Non c’è futuro per chi non abbraccia il cambiamento

Sono stato al bel concerto di Sandro Laffranchini e Andrea Rebaudengo a Brescia e soprattutto Sandro ha suonato da par suo con la difficoltà in più di un’acustica della sala davvero punitiva per il violoncello.

C’era parecchia gente, direi duecento persone (chiederemo il parere della Questura…) e contando che è un giorno feriale mi pare un dato positivo.

L’età media è sempre irrimediabilmente troppo alta,il che imporrebbe qualche riflessione a chi vuole che la musica colta (non esiste la musica classica) non muoia: cosa si può fare per attrarre un nuovo pubblico? Di certo rompere gli schemi che anche stasera ho visto.

In apertura un semplice saluto, nessuna presentazione del concerto, dei musicisti (nemmeno nominati) e del repertorio. Il concerto è iniziato subito dopo l’inchino senza alcun commento sul perchè delle scelte, sul  significato di quelle opere per chi le suona, senza cercare il minimo dialogo emotico con il pubblico se non con le sue orecchie.

Il programma di sala non era da meno con le biografie dei musicisti che sembrano pagelle e pedigree (un quartetto ha voluto far stare tutto, ma proprio tutto in una pagina con un bel corpo 4 illeggibile) ma nulla dicono per aiutare ad apprezzare il talento del musicista o la sua proposta musicale.

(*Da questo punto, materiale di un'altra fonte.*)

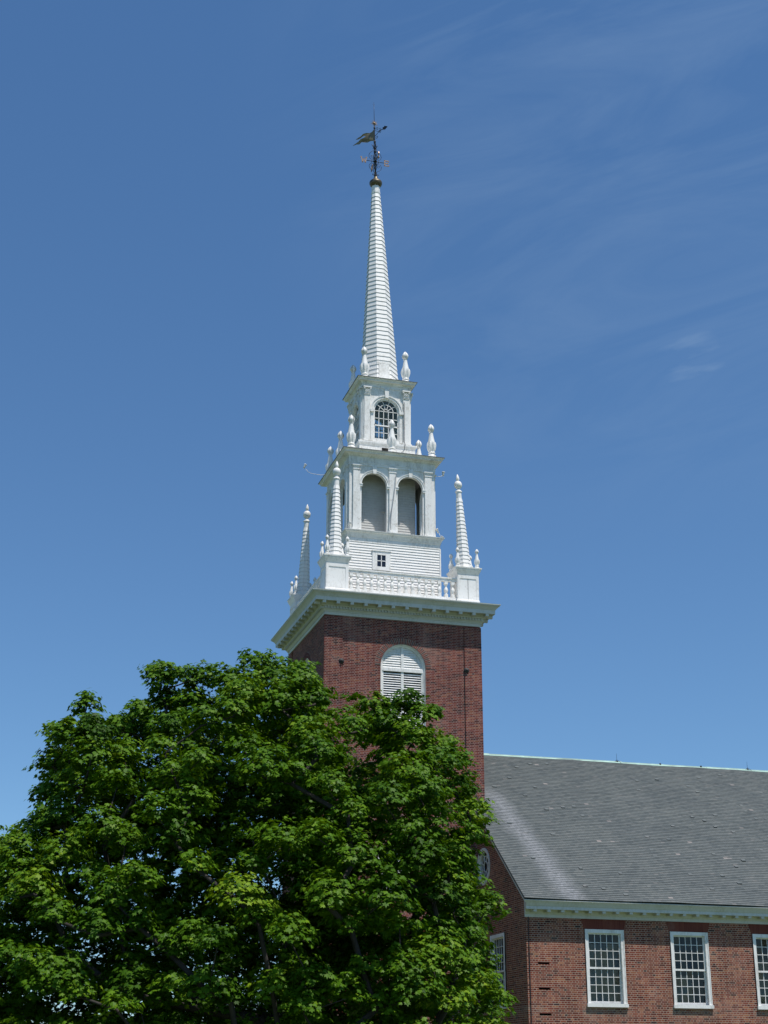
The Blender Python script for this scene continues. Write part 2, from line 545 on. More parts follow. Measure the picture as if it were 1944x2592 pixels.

Penso agli sforzi del sovrintendente della Scala che va da Fazio, penso ad Abbado, ai Berliner online, a Dudamel e alla Simon Bolivar orchestra e al lavoro che con Alberto Cavoli stiamo facendo alla Scuola di Musica del Garda.

La strada del cambiamento e dell’innovazione è la sola percorribile per chi deve affrontare la crisi ma anche per chi vuole che la musica continui a vivere.